In Infor LN, subcontracting is considered as purchasing labor from a third party. Therefore, if a manufacturer wants to subcontract work, he must generate a purchase order to start the subcontracting process. These are the types of subcontracting:

  • Subcontracting with material flow
    • Operation subcontracting: For operation subcontracting, a part of the production process (one or more operations) is subcontracted.
    • Item subcontracting: For item subcontracting, an item's entire production process is subcontracted. Therefore, it is always used with material flow support.
  • Subcontracting without material flow: The simplest form of subcontracting is to generate a subcontracting purchase order to record the operations outsourced to a subcontractor. The subcontracting purchase order only represents the administrative handling of the subcontracting process. When the subcontracted item is received back from the subcontractor, you must close the subcontracting purchase order, which initiates the production process.
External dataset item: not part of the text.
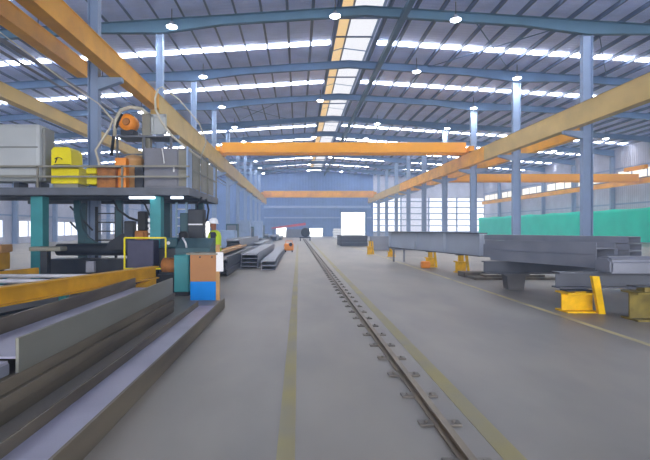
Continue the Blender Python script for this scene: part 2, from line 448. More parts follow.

  • Unplanned subcontracting: Unplanned subcontracting is applicable when you subcontract after generating a production order. For unplanned subcontracting, a purchase order is generated from the production order and the material supply lines are populated by Shop Floor Control.
  • Service subcontracting: For service subcontracting, work on an item to be maintained or repaired is subcontracted. This work entails the entire repair process, or only a part of it. Service subcontracting can be used with or without material flow support.

To start the subcontracting process, a purchase order is required.